**GIVEN TASK**
Transcribe, exactly as they appear, the line that contains "Model this scene", the line that contains "EYE), (0, 0, 0, 1)))", and every line in between, and nothing else.

Scenes as source code:
━━━━━━━━━━━━━━━━━━━━
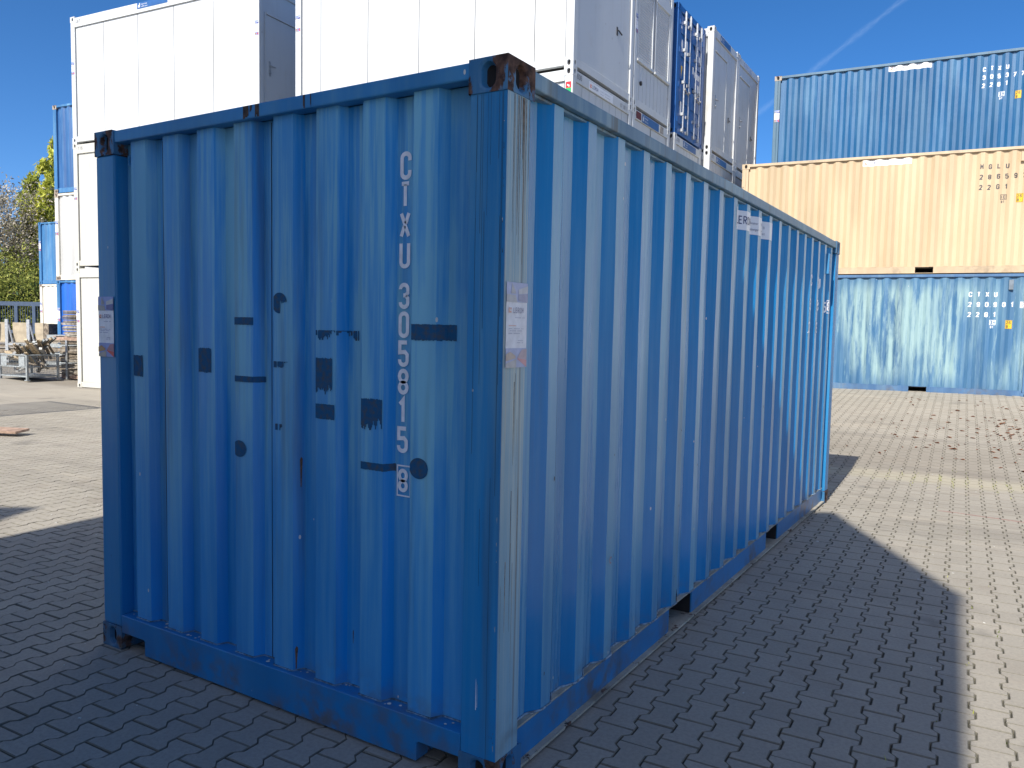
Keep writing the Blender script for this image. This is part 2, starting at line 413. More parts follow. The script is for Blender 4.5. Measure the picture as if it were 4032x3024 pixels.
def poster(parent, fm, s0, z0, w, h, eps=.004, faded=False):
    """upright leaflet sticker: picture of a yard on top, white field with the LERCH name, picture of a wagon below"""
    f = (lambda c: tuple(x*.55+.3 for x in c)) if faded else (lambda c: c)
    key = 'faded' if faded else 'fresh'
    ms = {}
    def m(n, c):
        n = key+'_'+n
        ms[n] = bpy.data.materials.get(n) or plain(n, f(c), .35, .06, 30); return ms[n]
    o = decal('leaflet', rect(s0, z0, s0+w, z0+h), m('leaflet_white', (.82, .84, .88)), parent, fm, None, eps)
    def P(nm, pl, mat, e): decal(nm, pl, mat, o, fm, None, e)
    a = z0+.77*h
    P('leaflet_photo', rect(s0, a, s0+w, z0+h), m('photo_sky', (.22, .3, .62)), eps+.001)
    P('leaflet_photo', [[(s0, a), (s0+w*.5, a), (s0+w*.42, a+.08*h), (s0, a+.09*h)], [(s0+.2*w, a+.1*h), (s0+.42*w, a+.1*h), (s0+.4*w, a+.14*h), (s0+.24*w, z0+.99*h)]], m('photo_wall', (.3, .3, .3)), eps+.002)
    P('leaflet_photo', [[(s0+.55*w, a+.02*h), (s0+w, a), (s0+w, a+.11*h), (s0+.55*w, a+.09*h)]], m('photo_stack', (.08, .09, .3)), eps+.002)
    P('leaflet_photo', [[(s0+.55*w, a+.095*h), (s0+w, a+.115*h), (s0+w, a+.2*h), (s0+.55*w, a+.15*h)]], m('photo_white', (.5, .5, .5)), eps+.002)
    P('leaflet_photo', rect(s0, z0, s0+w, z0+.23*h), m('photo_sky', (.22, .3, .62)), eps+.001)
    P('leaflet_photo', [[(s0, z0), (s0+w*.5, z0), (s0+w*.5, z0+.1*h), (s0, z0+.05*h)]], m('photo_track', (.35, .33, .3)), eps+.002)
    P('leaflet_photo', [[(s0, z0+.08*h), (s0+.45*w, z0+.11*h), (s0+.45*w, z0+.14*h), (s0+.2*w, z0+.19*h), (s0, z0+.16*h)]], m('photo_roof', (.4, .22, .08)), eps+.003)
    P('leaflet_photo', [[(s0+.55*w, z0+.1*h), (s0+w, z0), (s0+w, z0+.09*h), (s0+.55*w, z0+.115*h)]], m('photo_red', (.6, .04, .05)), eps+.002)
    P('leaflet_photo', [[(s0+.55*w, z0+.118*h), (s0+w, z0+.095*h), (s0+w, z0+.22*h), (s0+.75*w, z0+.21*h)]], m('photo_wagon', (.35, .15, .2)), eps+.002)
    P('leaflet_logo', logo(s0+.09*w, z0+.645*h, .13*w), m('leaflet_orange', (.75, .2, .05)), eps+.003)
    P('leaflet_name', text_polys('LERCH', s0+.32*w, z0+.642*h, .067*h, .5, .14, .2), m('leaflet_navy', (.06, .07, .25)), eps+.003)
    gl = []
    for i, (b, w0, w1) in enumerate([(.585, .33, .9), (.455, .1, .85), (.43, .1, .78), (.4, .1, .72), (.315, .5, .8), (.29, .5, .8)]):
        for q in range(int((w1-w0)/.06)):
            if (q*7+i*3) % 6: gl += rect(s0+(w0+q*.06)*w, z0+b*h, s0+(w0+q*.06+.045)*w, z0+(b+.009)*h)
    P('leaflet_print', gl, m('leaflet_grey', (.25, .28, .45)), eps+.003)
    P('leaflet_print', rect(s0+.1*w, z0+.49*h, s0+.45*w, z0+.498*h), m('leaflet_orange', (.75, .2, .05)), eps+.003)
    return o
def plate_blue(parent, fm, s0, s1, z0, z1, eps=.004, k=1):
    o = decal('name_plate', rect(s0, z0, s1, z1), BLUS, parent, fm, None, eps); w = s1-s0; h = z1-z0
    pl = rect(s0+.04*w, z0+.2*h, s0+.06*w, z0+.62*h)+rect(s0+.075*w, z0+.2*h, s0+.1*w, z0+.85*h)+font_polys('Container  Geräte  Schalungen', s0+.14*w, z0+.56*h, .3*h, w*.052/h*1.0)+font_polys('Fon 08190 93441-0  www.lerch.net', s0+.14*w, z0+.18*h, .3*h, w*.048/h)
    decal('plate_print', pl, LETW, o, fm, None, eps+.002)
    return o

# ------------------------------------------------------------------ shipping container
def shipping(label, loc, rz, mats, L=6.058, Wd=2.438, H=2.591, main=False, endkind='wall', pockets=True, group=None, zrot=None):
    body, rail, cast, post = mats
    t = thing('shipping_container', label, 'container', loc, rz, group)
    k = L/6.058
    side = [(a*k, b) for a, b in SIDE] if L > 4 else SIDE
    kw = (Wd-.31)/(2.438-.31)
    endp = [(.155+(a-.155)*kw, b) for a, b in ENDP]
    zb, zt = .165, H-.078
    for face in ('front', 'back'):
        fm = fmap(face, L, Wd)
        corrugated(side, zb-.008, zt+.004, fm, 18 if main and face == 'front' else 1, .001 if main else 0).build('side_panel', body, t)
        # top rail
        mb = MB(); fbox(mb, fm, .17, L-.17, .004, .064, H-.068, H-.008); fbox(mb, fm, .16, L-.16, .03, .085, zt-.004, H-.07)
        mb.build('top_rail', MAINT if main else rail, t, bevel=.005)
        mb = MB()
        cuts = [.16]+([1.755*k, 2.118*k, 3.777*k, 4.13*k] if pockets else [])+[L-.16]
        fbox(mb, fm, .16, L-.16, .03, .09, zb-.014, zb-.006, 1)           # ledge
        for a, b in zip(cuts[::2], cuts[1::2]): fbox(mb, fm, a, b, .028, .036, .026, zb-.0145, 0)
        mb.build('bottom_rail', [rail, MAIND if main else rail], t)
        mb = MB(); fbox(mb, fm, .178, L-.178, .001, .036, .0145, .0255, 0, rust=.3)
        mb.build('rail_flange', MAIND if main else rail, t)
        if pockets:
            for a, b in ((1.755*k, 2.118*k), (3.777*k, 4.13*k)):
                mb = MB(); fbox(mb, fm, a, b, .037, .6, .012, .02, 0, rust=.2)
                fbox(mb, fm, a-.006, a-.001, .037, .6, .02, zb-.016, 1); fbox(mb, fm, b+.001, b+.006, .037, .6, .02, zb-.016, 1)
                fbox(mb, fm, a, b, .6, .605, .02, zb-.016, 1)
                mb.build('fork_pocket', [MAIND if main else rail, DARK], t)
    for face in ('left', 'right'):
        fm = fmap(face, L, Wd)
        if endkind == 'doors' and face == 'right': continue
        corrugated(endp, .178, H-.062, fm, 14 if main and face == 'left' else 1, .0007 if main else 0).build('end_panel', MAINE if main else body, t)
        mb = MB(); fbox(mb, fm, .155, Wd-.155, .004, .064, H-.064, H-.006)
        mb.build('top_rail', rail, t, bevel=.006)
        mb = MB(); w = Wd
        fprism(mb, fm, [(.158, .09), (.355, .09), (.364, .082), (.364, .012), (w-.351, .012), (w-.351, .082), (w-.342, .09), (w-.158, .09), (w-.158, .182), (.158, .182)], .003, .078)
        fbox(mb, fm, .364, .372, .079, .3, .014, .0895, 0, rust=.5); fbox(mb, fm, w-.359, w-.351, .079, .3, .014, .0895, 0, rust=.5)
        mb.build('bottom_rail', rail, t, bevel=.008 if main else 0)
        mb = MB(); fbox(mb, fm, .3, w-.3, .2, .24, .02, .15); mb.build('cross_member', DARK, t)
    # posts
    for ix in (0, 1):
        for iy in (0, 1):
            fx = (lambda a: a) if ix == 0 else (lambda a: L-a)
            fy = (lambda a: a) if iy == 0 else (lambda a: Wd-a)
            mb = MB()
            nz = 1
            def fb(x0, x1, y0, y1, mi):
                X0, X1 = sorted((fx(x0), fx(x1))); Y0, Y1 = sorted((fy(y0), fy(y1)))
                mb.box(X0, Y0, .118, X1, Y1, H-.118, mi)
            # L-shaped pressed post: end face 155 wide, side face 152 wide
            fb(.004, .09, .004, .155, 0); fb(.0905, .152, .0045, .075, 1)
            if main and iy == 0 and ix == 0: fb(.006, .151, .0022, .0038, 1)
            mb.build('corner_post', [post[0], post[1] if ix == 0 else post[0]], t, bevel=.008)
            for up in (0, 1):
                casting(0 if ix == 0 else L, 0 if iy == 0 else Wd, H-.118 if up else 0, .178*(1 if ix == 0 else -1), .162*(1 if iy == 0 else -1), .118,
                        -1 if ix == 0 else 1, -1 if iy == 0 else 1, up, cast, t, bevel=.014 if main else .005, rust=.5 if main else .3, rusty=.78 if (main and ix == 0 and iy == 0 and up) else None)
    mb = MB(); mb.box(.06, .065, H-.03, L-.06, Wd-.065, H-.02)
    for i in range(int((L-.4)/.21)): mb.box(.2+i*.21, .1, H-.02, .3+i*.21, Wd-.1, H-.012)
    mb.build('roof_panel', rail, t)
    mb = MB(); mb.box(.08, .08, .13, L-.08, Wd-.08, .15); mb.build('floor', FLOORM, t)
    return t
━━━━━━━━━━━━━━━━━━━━
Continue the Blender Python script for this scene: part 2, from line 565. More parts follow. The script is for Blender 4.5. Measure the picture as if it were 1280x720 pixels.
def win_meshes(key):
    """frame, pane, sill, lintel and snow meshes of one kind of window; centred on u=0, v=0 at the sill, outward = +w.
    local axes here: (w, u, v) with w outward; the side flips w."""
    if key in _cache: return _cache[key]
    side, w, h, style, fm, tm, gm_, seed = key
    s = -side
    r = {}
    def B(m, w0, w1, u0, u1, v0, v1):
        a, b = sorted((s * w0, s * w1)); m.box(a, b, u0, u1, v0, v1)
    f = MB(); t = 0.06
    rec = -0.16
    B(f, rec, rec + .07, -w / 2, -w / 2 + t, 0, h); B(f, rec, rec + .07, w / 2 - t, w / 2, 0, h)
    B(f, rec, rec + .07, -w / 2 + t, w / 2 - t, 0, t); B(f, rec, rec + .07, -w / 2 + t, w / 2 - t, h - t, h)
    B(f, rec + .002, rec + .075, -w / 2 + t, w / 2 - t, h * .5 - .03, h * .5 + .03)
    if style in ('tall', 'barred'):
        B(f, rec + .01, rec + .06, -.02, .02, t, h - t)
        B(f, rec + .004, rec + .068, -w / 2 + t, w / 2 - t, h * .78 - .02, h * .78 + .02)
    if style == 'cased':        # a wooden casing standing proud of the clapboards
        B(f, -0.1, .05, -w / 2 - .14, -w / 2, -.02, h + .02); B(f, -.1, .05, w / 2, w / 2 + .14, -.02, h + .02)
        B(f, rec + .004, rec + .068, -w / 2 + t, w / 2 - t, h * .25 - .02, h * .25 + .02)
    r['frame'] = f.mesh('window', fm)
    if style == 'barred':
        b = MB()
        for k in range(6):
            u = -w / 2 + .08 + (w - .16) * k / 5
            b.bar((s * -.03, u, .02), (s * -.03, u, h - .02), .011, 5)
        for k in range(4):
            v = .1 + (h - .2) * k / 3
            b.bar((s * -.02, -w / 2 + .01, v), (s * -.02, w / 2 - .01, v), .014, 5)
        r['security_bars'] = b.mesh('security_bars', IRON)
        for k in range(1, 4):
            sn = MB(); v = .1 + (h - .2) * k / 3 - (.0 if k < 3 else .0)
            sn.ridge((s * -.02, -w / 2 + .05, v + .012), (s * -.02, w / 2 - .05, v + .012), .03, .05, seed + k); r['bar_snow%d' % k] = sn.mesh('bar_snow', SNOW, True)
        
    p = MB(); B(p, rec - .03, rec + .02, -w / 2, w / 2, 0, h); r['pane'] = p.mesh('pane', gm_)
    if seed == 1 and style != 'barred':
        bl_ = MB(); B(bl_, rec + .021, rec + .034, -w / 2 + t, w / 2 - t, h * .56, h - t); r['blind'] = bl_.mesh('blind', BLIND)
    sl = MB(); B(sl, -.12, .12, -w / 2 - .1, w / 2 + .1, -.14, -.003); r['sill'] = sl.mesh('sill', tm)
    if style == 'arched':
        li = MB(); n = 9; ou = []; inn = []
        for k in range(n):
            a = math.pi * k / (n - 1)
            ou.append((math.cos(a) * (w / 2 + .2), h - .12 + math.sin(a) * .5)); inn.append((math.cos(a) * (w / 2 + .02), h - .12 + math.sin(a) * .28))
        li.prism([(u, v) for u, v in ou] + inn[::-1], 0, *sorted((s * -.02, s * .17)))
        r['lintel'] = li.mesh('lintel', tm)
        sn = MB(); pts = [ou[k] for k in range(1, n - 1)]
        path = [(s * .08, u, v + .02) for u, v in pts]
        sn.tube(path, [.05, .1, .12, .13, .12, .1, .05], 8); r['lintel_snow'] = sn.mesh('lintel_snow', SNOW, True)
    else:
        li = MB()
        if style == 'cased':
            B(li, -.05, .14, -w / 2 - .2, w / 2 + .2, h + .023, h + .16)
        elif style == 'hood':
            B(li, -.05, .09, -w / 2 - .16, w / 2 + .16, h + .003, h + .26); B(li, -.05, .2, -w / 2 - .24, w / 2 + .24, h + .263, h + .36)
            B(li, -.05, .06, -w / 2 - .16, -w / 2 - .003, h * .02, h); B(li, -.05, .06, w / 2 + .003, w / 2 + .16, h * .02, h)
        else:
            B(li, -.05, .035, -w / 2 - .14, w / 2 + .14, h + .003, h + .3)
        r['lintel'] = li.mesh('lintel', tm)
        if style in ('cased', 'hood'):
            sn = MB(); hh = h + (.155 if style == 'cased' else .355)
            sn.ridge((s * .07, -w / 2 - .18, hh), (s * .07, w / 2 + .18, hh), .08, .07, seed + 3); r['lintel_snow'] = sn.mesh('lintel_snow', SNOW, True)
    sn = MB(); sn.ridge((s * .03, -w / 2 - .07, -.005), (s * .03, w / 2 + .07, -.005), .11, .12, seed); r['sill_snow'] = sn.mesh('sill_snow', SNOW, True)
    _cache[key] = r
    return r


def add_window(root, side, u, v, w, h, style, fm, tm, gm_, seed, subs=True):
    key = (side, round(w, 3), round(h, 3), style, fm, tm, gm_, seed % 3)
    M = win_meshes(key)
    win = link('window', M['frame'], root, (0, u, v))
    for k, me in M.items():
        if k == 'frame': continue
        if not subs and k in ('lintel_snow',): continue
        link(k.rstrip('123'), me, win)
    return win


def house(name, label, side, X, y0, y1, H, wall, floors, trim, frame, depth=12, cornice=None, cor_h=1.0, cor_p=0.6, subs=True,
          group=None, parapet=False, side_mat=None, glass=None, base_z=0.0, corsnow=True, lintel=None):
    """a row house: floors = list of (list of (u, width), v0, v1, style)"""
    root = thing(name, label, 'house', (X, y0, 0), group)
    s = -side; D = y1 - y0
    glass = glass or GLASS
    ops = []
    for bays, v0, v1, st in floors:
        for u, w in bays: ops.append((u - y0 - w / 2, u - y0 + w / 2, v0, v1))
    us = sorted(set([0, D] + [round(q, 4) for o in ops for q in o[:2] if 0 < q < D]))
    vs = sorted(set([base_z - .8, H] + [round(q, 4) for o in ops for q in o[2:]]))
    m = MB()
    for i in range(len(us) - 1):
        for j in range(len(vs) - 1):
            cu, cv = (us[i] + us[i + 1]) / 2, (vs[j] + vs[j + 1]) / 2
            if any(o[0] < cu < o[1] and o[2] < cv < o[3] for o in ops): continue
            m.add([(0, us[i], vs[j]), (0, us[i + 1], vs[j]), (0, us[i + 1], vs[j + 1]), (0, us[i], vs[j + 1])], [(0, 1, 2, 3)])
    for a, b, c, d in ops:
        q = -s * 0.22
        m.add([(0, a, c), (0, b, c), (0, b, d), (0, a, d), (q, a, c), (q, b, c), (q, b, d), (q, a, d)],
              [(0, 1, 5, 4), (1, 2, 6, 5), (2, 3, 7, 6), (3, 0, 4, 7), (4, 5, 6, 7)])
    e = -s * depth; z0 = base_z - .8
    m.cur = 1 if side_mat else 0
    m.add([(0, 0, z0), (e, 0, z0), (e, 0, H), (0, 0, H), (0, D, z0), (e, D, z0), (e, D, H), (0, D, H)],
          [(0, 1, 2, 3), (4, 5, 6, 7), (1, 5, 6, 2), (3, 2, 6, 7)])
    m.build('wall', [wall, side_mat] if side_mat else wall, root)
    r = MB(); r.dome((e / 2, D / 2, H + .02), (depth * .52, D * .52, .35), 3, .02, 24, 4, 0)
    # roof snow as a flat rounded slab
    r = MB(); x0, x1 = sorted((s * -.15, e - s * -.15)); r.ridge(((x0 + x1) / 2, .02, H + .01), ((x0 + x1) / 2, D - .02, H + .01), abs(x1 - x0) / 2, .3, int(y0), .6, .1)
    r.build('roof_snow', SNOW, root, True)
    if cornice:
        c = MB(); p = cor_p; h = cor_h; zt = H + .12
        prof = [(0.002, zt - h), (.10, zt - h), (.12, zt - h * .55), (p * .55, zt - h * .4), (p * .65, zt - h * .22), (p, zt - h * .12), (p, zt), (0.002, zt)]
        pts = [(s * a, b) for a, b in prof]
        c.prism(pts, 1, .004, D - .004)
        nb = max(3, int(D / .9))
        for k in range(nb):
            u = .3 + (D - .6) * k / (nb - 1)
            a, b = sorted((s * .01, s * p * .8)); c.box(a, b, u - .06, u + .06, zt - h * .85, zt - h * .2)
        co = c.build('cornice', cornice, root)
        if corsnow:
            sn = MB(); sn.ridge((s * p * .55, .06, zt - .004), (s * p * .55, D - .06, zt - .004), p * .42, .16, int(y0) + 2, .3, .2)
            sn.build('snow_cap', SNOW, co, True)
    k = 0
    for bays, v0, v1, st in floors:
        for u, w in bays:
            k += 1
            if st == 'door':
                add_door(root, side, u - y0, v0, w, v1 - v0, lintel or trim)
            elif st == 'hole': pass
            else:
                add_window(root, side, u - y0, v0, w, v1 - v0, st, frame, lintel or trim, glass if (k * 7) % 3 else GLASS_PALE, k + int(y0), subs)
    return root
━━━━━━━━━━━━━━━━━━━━
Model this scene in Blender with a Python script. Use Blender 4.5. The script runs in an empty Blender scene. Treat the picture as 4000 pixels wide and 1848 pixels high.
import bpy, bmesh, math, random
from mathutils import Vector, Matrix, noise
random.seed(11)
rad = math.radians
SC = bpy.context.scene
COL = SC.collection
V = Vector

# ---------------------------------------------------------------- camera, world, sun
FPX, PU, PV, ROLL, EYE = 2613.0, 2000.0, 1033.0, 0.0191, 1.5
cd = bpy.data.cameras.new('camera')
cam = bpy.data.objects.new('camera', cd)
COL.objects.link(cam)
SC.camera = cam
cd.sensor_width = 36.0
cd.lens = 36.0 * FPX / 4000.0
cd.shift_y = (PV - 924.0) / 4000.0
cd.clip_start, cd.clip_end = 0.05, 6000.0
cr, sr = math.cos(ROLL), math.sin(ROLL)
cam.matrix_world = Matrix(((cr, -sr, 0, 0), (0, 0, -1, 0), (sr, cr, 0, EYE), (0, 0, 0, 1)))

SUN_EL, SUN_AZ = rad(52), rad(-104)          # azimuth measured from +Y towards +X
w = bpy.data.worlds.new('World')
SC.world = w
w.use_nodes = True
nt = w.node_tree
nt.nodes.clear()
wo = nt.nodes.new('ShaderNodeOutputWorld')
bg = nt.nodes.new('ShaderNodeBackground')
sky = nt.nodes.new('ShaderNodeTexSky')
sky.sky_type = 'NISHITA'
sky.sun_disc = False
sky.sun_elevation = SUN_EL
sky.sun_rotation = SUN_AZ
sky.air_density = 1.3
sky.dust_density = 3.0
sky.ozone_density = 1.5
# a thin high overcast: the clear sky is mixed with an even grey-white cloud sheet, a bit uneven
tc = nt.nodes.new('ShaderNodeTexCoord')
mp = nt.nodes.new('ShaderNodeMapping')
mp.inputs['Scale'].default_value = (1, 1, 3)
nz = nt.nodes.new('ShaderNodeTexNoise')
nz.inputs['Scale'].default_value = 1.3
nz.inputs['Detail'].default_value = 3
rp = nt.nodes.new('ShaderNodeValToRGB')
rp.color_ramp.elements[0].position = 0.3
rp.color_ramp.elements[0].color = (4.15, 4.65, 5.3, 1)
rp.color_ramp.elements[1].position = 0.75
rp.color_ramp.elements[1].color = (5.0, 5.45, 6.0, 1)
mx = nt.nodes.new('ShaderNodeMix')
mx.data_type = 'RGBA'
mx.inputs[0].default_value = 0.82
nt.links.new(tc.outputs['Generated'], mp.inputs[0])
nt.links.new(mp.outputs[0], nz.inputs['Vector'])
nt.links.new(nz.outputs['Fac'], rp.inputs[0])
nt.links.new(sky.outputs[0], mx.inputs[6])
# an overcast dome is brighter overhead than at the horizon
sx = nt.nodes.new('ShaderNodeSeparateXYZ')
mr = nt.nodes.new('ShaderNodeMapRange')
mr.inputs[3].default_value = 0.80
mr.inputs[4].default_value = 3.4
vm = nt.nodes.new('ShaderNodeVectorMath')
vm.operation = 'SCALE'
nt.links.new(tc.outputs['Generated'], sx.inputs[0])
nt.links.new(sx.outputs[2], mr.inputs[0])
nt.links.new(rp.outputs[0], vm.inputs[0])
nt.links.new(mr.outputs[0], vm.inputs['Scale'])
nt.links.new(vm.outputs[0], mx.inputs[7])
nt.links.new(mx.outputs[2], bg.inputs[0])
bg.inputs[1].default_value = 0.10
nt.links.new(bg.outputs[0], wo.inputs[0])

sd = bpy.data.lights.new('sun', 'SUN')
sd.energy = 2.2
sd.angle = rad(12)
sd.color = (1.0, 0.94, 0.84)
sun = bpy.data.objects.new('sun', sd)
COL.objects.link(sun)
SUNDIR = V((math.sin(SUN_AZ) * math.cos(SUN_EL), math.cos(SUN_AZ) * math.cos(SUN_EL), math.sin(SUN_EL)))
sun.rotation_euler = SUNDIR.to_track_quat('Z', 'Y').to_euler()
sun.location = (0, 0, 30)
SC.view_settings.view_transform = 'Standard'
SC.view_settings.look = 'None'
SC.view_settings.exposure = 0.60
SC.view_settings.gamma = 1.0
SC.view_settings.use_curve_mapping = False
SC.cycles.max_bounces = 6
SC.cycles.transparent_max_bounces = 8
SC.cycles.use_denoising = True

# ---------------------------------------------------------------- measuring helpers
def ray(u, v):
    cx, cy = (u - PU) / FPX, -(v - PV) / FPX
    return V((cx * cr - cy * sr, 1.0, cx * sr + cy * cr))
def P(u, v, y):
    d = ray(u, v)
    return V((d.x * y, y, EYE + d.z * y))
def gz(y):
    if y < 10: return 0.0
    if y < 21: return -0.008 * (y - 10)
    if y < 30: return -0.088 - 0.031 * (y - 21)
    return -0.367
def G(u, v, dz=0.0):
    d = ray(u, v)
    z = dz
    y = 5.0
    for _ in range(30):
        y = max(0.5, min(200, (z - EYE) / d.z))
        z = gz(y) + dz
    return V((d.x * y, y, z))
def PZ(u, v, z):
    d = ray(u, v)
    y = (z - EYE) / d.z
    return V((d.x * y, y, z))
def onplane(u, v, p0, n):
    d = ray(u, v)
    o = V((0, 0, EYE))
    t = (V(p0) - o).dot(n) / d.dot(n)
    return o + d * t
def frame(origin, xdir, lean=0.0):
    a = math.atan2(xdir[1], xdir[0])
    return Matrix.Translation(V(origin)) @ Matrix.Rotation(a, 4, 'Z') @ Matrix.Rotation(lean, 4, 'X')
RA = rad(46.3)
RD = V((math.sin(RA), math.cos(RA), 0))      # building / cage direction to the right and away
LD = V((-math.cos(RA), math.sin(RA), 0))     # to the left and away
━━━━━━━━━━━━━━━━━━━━
**WORKED SOLUTION**
Model this scene in Blender with a Python script. Use Blender 4.5. The script runs in an empty Blender scene. Treat the picture as 4000 pixels wide and 1848 pixels high.
import bpy, bmesh, math, random
from mathutils import Vector, Matrix, noise
random.seed(11)
rad = math.radians
SC = bpy.context.scene
COL = SC.collection
V = Vector

# ---------------------------------------------------------------- camera, world, sun
FPX, PU, PV, ROLL, EYE = 2613.0, 2000.0, 1033.0, 0.0191, 1.5
cd = bpy.data.cameras.new('camera')
cam = bpy.data.objects.new('camera', cd)
COL.objects.link(cam)
SC.camera = cam
cd.sensor_width = 36.0
cd.lens = 36.0 * FPX / 4000.0
cd.shift_y = (PV - 924.0) / 4000.0
cd.clip_start, cd.clip_end = 0.05, 6000.0
cr, sr = math.cos(ROLL), math.sin(ROLL)
cam.matrix_world = Matrix(((cr, -sr, 0, 0), (0, 0, -1, 0), (sr, cr, 0, EYE), (0, 0, 0, 1)))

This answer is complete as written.